O tempo que passa
A Dona Beatriz Costa era uma velhota vivaça cheia de sabedoria e bom humor. Ficou como um dito de antologia a resposta dela a quem a tentava convencer a não se exibir carregada de jóias pelo passeio em frente ao Hotel onde vivia, na Avenida da Liberdade.
Octogenária vaidosa, gostava de se mostrar, e defendia teimosamente que o que tinha não era para esconder. Arranjava a franja negra e luzidia como décadas atrás, ou o que sobrava dela, vestia umas roupas alegres que lhe davam um ar bizarro de velha muito pintada a fazer de rapariga, adornava-se com as suas queridas jóias, e passeava-se nas imediações do Tivoli.

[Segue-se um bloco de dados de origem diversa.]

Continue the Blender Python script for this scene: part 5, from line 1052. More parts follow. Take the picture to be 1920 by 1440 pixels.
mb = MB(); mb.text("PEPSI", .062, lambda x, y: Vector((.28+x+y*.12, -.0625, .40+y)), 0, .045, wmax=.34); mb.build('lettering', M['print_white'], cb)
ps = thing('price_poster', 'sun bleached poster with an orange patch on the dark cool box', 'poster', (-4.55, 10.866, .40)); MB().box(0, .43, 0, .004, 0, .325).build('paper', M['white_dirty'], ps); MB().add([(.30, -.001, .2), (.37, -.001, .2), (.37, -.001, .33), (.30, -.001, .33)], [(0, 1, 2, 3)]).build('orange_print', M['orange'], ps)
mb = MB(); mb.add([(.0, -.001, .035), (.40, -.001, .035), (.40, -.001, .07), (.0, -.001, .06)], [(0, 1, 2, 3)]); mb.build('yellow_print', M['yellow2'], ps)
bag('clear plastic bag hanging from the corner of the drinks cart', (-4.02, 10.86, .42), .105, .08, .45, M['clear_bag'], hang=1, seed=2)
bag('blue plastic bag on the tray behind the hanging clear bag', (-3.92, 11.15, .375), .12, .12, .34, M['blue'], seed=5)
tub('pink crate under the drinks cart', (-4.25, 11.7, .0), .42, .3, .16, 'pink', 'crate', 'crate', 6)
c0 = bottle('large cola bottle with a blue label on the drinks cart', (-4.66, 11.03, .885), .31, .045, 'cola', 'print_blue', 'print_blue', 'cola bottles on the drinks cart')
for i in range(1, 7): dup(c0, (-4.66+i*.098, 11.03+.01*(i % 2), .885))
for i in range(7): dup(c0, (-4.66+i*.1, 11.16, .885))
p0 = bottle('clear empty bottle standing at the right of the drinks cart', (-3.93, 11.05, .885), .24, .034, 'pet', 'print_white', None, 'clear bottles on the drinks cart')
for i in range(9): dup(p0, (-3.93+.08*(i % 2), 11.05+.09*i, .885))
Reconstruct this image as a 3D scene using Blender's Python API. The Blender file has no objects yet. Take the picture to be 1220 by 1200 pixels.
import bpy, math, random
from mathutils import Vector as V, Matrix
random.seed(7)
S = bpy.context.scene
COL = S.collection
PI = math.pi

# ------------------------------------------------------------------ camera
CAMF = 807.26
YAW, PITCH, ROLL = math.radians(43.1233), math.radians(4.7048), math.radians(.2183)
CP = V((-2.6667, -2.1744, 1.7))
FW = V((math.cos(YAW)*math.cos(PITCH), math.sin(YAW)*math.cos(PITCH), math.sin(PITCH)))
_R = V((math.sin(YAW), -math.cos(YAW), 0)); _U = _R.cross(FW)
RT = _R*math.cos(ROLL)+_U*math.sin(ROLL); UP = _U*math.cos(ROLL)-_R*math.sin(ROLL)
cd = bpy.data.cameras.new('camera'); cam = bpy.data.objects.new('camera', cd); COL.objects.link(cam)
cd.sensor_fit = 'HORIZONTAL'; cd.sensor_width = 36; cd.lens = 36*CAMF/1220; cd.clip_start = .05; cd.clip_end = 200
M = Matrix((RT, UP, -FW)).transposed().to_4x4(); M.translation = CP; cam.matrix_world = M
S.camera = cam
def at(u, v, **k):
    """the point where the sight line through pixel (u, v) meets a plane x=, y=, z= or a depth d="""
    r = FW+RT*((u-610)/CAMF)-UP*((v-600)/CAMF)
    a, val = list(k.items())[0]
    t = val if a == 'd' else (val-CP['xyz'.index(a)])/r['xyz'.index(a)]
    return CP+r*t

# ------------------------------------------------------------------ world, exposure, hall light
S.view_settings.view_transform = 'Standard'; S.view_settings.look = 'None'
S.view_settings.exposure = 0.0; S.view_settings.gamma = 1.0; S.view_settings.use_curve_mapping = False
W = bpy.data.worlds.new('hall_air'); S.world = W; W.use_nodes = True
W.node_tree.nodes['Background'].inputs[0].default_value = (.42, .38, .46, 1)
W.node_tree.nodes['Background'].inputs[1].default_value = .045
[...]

Embora não se afastasse da frontaria do Hotel, a verdade é que o local tornava perigoso aquele exercício, já nessa altura. E quem cuidava dela preocupava-se.
- Oh tia, não pode ser, olhe que é perigoso, e além disso fica-lhe mal, até parece uma nova-rica...
O argumento saiu ao contrário:
- Oh filha, antes nova rica que velha pobre!!
Perante tão profunda sentença, não há senão que calar.
Já antes Beatriz Costa tinha notabilizado o seu envelhecimento com a publicação de uns livros de memórias, de saborosa evocação da sua vida e do seu tempo.
Um deles tem o título "Quando os Vascos eram Santanas", e lembro-me desse título muitas vezes ao observar o arrepiante fenómeno da decadência do pessoal político (já aqui foquei essa queda assustadora).
Evidentemente a autora não fez um ensaio de ciência política, quer simplesmente aludir à época dourada da sua juventude em que o meio teatral e cinematográfico português era dominado por nomes como o de Vasco Santana, e brinca com o espectáculo de mediocridade então em cena no país, em que surgiam como actores de primeiro plano a figura desgrenhada e demente do "General" Vasco Gonçalves e o perfil pançudo e bronco, lembrando um mexicano sem poncho, do "General" Vasco Lourenço.
Olhando a gente a cena política de hoje não há como consolar-se. O declínio é a constante, e não se descortina onde irá deter-se.
Qual o motivo verdadeiro porque o actual Santana tem (e acreditem que tem) efectivas hipóteses de se manter no poder, ganhando o congresso do seu partido e depois as eleições legislativas? - Simples, procurem à volta e vejam o que há. O José Sócrates? - Bem podem trabalhar os assessores de imagem, o que é chumbo não se transmuta em ouro.
Qual a razão porque Bush vai provavelmente ganhar as eleições americanas? - É evidente, se olharem bem para Kerry...
Esta é a norma, e parece universalizar-se. Pense-se no respeito que em França poderá inspirar um presidente que foi eleito pela esquerda aos berros de "plutot un escroc qu'un facho", depois de uma longa campanha em que o crismou de "supermenteur"...
E no entanto o homem que foi eleito por não ser facho embora dando-se como assente que é um ladrão e supermentiroso, pavoneia-se por esse mundo fora como se gozasse da consideração e confiança dos seus concidadãos.
Eu não sei para onde marcha a História, ao contrário dos devotos de Marx, que acreditavam em leis inelutáveis que nos levavam para uns amanhãs que até cantavam, ou dos mais recentes partidários de Fukuyama, que também se convenceu que descobriu o destino final, num oceano pacífico de prosperidade capitalista e democracia liberal a rodos, da Papuásia ao Liechstenstein.
Não sei, mas não consigo ficar tranquilo. Quando vemos o nível da água a baixar a toda a volta, não é o navio que está a subir; deve estar é encalhado.